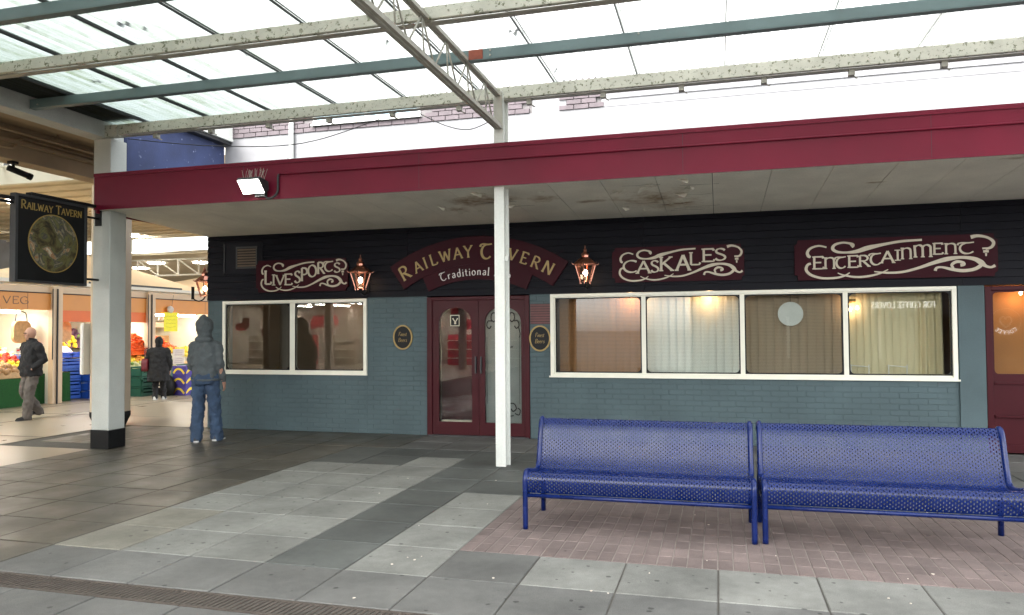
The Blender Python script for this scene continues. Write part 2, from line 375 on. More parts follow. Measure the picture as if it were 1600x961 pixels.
# ------------------------------------------------------------------ stroke lettering
def arc(cx, cy, rx, ry, a0, a1, n=14): return [(cx+rx*math.cos(R(a0+(a1-a0)*i/n)), cy+ry*math.sin(R(a0+(a1-a0)*i/n))) for i in range(n+1)]
G = {   # width, strokes, serif feet (points that get a small bar)
 'A': (.78, [[(.02,0),(.4,1)], [(.4,1),(.76,0)], [(.16,.36),(.63,.36)]], [(.02,0),(.76,0)]),
 'B': (.6, [[(.08,0),(.08,1)], [(.08,1)]+arc(.28,.76,.26,.24,90,-90)+[(.08,.52)], [(.08,.52)]+arc(.3,.26,.29,.26,90,-90)+[(.08,0)]], []),
 'C': (.72, [arc(.42,.5,.4,.5,50,310,22)], []),
 'E': (.6, [[(.08,0),(.08,1)], [(.08,1),(.55,1),(.57,.86)], [(.08,.52),(.46,.52)], [(.08,0),(.56,0),(.6,.15)]], [(.08,0),(.08,1)]),
 'F': (.56, [[(.08,0),(.08,1)], [(.08,1),(.54,1),(.56,.86)], [(.08,.52),(.44,.52)]], [(.08,0)]),
 'G': (.76, [arc(.42,.5,.4,.5,50,330,22), [(.5,.42),(.76,.42)], [(.76,.42),(.76,.1)]], []),
 'I': (.2, [[(.1,0),(.1,1)]], [(.1,0),(.1,1)]),
 'K': (.7, [[(.08,0),(.08,1)], [(.1,.45),(.6,1)], [(.22,.56),(.68,0)]], [(.08,0),(.08,1),(.6,1),(.68,0)]),
 'L': (.6, [[(.08,0),(.08,1)], [(.08,0),(.54,0),(.6,.17)]], [(.08,1)]),
 'M': (.95, [[(.06,0),(.12,1)], [(.12,1),(.47,.05)], [(.47,.05),(.82,1)], [(.82,1),(.9,0)]], [(.06,0),(.9,0)]),
 'N': (.8, [[(.08,0),(.08,1)], [(.08,1),(.7,0)], [(.7,0),(.7,1)]], [(.08,0),(.7,1)]),
 'O': (.84, [arc(.42,.5,.4,.5,0,360,28)], []),
 'P': (.62, [[(.08,0),(.08,1)], [(.08,1)]+arc(.3,.74,.3,.26,90,-90)+[(.08,.48)]], [(.08,0)]),
 'R': (.7, [[(.08,0),(.08,1)], [(.08,1)]+arc(.3,.75,.28,.25,90,-90)+[(.08,.5)], [(.28,.5),(.66,0)]], [(.08,0),(.66,0)]),
 'S': (.56, [[(.5,.84),(.42,.95),(.27,1),(.12,.93),(.06,.77),(.14,.62),(.3,.52),(.45,.4),(.52,.24),(.45,.08),(.28,0),(.12,.04),(.03,.17)]], []),
 'T': (.7, [[(.36,0),(.36,1)], [(0,.86),(.02,1),(.7,1),(.72,.86)]], [(.36,0)]),
 'U': (.74, [[(.08,1),(.08,.35)]+arc(.36,.3,.28,.3,180,360)+[(.64,1)]], [(.08,1),(.64,1)]),
 'V': (.76, [[(.04,1),(.39,0)], [(.39,0),(.74,1)]], [(.04,1),(.74,1)]),
 'W': (1.1, [[(.04,1),(.3,0)], [(.3,0),(.55,.9)], [(.55,.9),(.8,0)], [(.8,0),(1.06,1)]], [(.04,1),(1.06,1)]),
 'Y': (.72, [[(.03,1),(.36,.48)], [(.7,1),(.36,.48)], [(.36,.48),(.36,0)]], [(.03,1),(.7,1),(.36,0)]),
 '&': (.8, [[(.78,.05),(.6,.2),(.2,.72),(.24,.93),(.38,1),(.5,.9),(.46,.72),(.16,.46),(.05,.24),(.16,.04),(.38,0),(.58,.12),(.72,.42)]], []),
 # uncial forms
 'τ': (.8, [[(-.02,.78),(.05,.93),(.2,.97),(.5,.95),(.78,1)], [(.42,.94),(.2,.8),(.1,.52),(.15,.22),(.32,.03),(.55,.02),(.74,.17)]], []),
 'η': (.74, [[(.08,0),(.08,1)], [(.08,.82),(.22,.96),(.42,1),(.58,.9),(.62,.66),(.62,0)]], [(.08,0),(.08,1),(.62,0)]),
 'μ': (1.05, [[(.1,0),(.06,1)], [(.08,.84),(.2,.97),(.36,1),(.5,.86),(.52,.6),(.52,0)], [(.52,.82),(.64,.97),(.8,1),(.95,.86),(.97,.6),(.97,0)]], [(.1,0),(.52,0),(.97,0)]),
 # lower case
 'a': (.46, [[(.06,.5),(.2,.58),(.34,.54),(.38,.4),(.38,0)], [(.38,.33),(.18,.3),(.05,.17),(.12,.02),(.26,.02),(.38,.14)]], []),
 'b': (.5, [[(.06,1),(.06,0)], arc(.25,.28,.2,.29,150,-150)], []),
 'd': (.5, [[(.42,1),(.42,0)], arc(.24,.28,.19,.29,30,330)], []),
 'e': (.44, [[(.05,.32),(.4,.34),(.38,.48),(.24,.58),(.1,.5),(.04,.3),(.1,.08),(.24,0),(.4,.1)]], []),
 'f': (.34, [[(.34,.95),(.24,1),(.15,.88),(.15,0)], [(.02,.56),(.3,.56)]], []),
 'i': (.2, [[(.1,.56),(.1,0)], [(.1,.75),(.1,.82)]], [(.1,0)]),
 'l': (.2, [[(.1,1),(.1,0)]], [(.1,0)]),
 'n': (.5, [[(.07,.57),(.07,0)], [(.07,.42),(.2,.57),(.36,.54),(.41,.38),(.41,0)]], []),
 'o': (.48, [arc(.24,.28,.21,.29,0,360,18)], []),
 'r': (.36, [[(.07,.57),(.07,0)], [(.07,.4),(.18,.56),(.34,.55)]], []),
 's': (.36, [[(.32,.48),(.2,.58),(.07,.5),(.1,.36),(.28,.24),(.3,.08),(.16,0),(.03,.08)]], []),
 't': (.32, [[(.13,.8),(.13,.12),(.2,0),(.32,.06)], [(0,.56),(.3,.56)]], []),
 'u': (.5, [[(.06,.57),(.06,.16),(.16,.01),(.32,.06),(.4,.2)], [(.41,.57),(.41,0)]], []),
}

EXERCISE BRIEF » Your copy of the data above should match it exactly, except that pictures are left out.

RESULT FOR THIS TASK »
The Blender Python script for this scene continues. Write part 2, from line 375 on. More parts follow. Measure the picture as if it were 1600x961 pixels.
# ------------------------------------------------------------------ stroke lettering
def arc(cx, cy, rx, ry, a0, a1, n=14): return [(cx+rx*math.cos(R(a0+(a1-a0)*i/n)), cy+ry*math.sin(R(a0+(a1-a0)*i/n))) for i in range(n+1)]
G = {   # width, strokes, serif feet (points that get a small bar)
 'A': (.78, [[(.02,0),(.4,1)], [(.4,1),(.76,0)], [(.16,.36),(.63,.36)]], [(.02,0),(.76,0)]),
 'B': (.6, [[(.08,0),(.08,1)], [(.08,1)]+arc(.28,.76,.26,.24,90,-90)+[(.08,.52)], [(.08,.52)]+arc(.3,.26,.29,.26,90,-90)+[(.08,0)]], []),
 'C': (.72, [arc(.42,.5,.4,.5,50,310,22)], []),
 'E': (.6, [[(.08,0),(.08,1)], [(.08,1),(.55,1),(.57,.86)], [(.08,.52),(.46,.52)], [(.08,0),(.56,0),(.6,.15)]], [(.08,0),(.08,1)]),
 'F': (.56, [[(.08,0),(.08,1)], [(.08,1),(.54,1),(.56,.86)], [(.08,.52),(.44,.52)]], [(.08,0)]),
 'G': (.76, [arc(.42,.5,.4,.5,50,330,22), [(.5,.42),(.76,.42)], [(.76,.42),(.76,.1)]], []),
 'I': (.2, [[(.1,0),(.1,1)]], [(.1,0),(.1,1)]),
 'K': (.7, [[(.08,0),(.08,1)], [(.1,.45),(.6,1)], [(.22,.56),(.68,0)]], [(.08,0),(.08,1),(.6,1),(.68,0)]),
 'L': (.6, [[(.08,0),(.08,1)], [(.08,0),(.54,0),(.6,.17)]], [(.08,1)]),
 'M': (.95, [[(.06,0),(.12,1)], [(.12,1),(.47,.05)], [(.47,.05),(.82,1)], [(.82,1),(.9,0)]], [(.06,0),(.9,0)]),
 'N': (.8, [[(.08,0),(.08,1)], [(.08,1),(.7,0)], [(.7,0),(.7,1)]], [(.08,0),(.7,1)]),
 'O': (.84, [arc(.42,.5,.4,.5,0,360,28)], []),
 'P': (.62, [[(.08,0),(.08,1)], [(.08,1)]+arc(.3,.74,.3,.26,90,-90)+[(.08,.48)]], [(.08,0)]),
 'R': (.7, [[(.08,0),(.08,1)], [(.08,1)]+arc(.3,.75,.28,.25,90,-90)+[(.08,.5)], [(.28,.5),(.66,0)]], [(.08,0),(.66,0)]),
 'S': (.56, [[(.5,.84),(.42,.95),(.27,1),(.12,.93),(.06,.77),(.14,.62),(.3,.52),(.45,.4),(.52,.24),(.45,.08),(.28,0),(.12,.04),(.03,.17)]], []),
 'T': (.7, [[(.36,0),(.36,1)], [(0,.86),(.02,1),(.7,1),(.72,.86)]], [(.36,0)]),
 'U': (.74, [[(.08,1),(.08,.35)]+arc(.36,.3,.28,.3,180,360)+[(.64,1)]], [(.08,1),(.64,1)]),
 'V': (.76, [[(.04,1),(.39,0)], [(.39,0),(.74,1)]], [(.04,1),(.74,1)]),
 'W': (1.1, [[(.04,1),(.3,0)], [(.3,0),(.55,.9)], [(.55,.9),(.8,0)], [(.8,0),(1.06,1)]], [(.04,1),(1.06,1)]),
 'Y': (.72, [[(.03,1),(.36,.48)], [(.7,1),(.36,.48)], [(.36,.48),(.36,0)]], [(.03,1),(.7,1),(.36,0)]),
 '&': (.8, [[(.78,.05),(.6,.2),(.2,.72),(.24,.93),(.38,1),(.5,.9),(.46,.72),(.16,.46),(.05,.24),(.16,.04),(.38,0),(.58,.12),(.72,.42)]], []),
 # uncial forms
 'τ': (.8, [[(-.02,.78),(.05,.93),(.2,.97),(.5,.95),(.78,1)], [(.42,.94),(.2,.8),(.1,.52),(.15,.22),(.32,.03),(.55,.02),(.74,.17)]], []),
 'η': (.74, [[(.08,0),(.08,1)], [(.08,.82),(.22,.96),(.42,1),(.58,.9),(.62,.66),(.62,0)]], [(.08,0),(.08,1),(.62,0)]),
 'μ': (1.05, [[(.1,0),(.06,1)], [(.08,.84),(.2,.97),(.36,1),(.5,.86),(.52,.6),(.52,0)], [(.52,.82),(.64,.97),(.8,1),(.95,.86),(.97,.6),(.97,0)]], [(.1,0),(.52,0),(.97,0)]),
 # lower case
 'a': (.46, [[(.06,.5),(.2,.58),(.34,.54),(.38,.4),(.38,0)], [(.38,.33),(.18,.3),(.05,.17),(.12,.02),(.26,.02),(.38,.14)]], []),
 'b': (.5, [[(.06,1),(.06,0)], arc(.25,.28,.2,.29,150,-150)], []),
 'd': (.5, [[(.42,1),(.42,0)], arc(.24,.28,.19,.29,30,330)], []),
 'e': (.44, [[(.05,.32),(.4,.34),(.38,.48),(.24,.58),(.1,.5),(.04,.3),(.1,.08),(.24,0),(.4,.1)]], []),
 'f': (.34, [[(.34,.95),(.24,1),(.15,.88),(.15,0)], [(.02,.56),(.3,.56)]], []),
 'i': (.2, [[(.1,.56),(.1,0)], [(.1,.75),(.1,.82)]], [(.1,0)]),
 'l': (.2, [[(.1,1),(.1,0)]], [(.1,0)]),
 'n': (.5, [[(.07,.57),(.07,0)], [(.07,.42),(.2,.57),(.36,.54),(.41,.38),(.41,0)]], []),
 'o': (.48, [arc(.24,.28,.21,.29,0,360,18)], []),
 'r': (.36, [[(.07,.57),(.07,0)], [(.07,.4),(.18,.56),(.34,.55)]], []),
 's': (.36, [[(.32,.48),(.2,.58),(.07,.5),(.1,.36),(.28,.24),(.3,.08),(.16,0),(.03,.08)]], []),
 't': (.32, [[(.13,.8),(.13,.12),(.2,0),(.32,.06)], [(0,.56),(.3,.56)]], []),
 'u': (.5, [[(.06,.57),(.06,.16),(.16,.01),(.32,.06),(.4,.2)], [(.41,.57),(.41,0)]], []),
}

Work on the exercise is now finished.